La singularidad de Historia
de un matrimonio está en la forma que se nos presenta un proceso de
divorcio —por otra parte muy presente en la filmografía norteamericana—, pero
que en este caso, deambula por esa normalidad aparente que se balancea entre el
egoísmo y la desesperación. Algo a lo que contribuyen firmemente sus dos
protagonistas, Scarlett Johansson (Nicole) y Adam
Driver (Charlie), pues sus interpretaciones hacen más cercanas y
reales las situaciones que representan, y que dictan las consecuencias más
nefastas cuando falla lo más esencial del ser humano: el amor. Un amor y sus
consecuencias que se nos revela dañino, sin sentido y agónico hasta la
extenuación. De ahí, que, cuando de verdad se muere el amor, lo único que
deseemos sea volver a estar vivos. O como cuando, Adam Silver, en
uno de los momentos más álgidos de esta película, canta la canción Being
Alive del musical Company: «Alguien que me sostenga demasiado
cerca/ alguien que me haga daño demasiado profundo/ Alguien que se siente en mi
silla/ Y arruinar mi sueño/ Y hacerme darme cuenta/ De estar vivo/ Estar vivo».

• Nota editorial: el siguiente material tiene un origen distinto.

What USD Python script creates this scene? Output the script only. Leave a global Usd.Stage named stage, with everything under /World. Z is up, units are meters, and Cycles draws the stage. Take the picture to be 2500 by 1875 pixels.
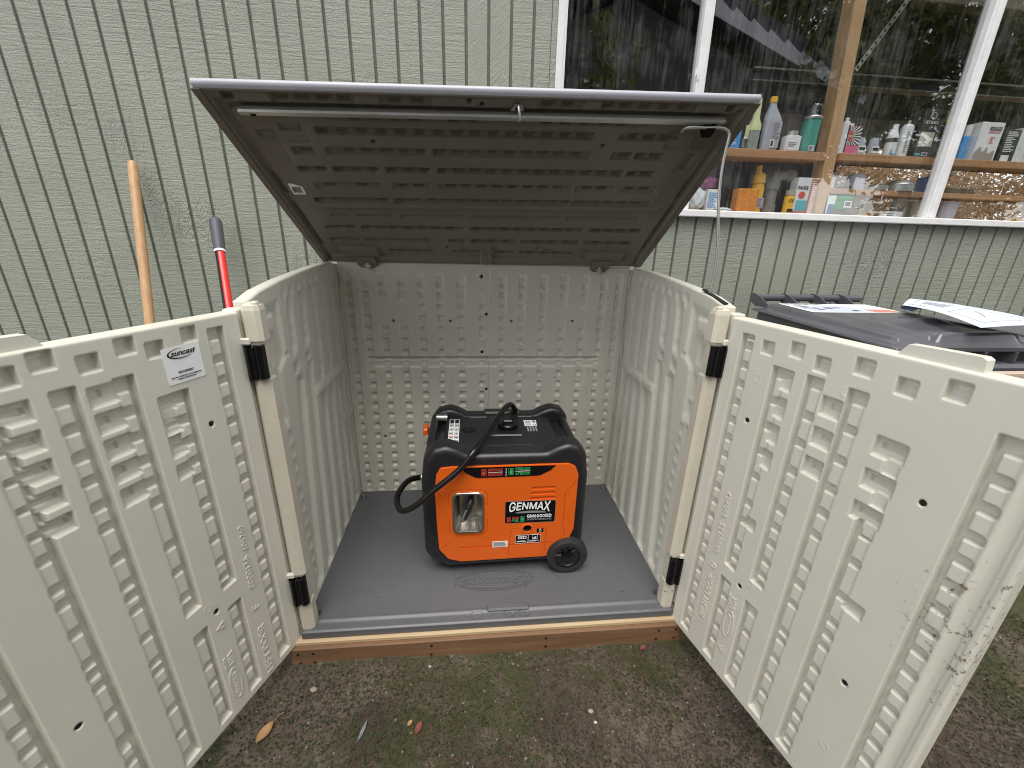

La dicotomía entre hombre y
mujer. Director y actriz. Nueva York o Los Ángeles, engendra las situaciones de
poder más marcadas de esta historia que se inician por la necesidad de
recuperar la libertad por parte de Nicole, algo que no esgrime no tener
en su matrimonio, pues éste está férreamente dirigido por su marido. Y que
prosiguen con la impronta necesidad de comprensión por parte de Charlie. Una comprensión que, con el transcurso de la
película, se va transformando en odio, cólera e incomprensión hacia su mujer y
el sistema. Una sucesión de claroscuros que determinan las vivencias de las dos
ciudades donde se desarrolla la acción de esta zozobra de los sentimientos,
donde la necesidad de poder disfrutar de la propia libertad será la llave que
dará una salida a una relación que en apariencia —solo en apariencia— no huele
a podrido. Y lo hace igual que ese personaje solitario que está de pie encima
de una roca mirando hacia el horizonte. Un horizonte plagado de una intensa
niebla que se confunde con las nubes que tapa y el sol que nos aguarda tras
ellas. Ese horizonte que nunca alcanzaremos y que, sin embargo, nos espera como
a esta historia en forma de manicomio del desamor que intenta conservar la
lucidez de los buenos momentos; aquellos en los que creímos que nos enamoramos
de la persona adecuada. Y lo hace igual que, si un rayo de luz, se colara entre
la densa niebla, para de esa forma volver a reescribir aquella carta que
todavía está dentro de sus corazones: «Lo que más me gusta de Nicole. Baila muy
bien. Es una madre que juega, y juega de verdad. Hace regalos geniales. Es
competitiva. Y sabe cuando presionarme…»
Ángel
Silvelo Gabriel.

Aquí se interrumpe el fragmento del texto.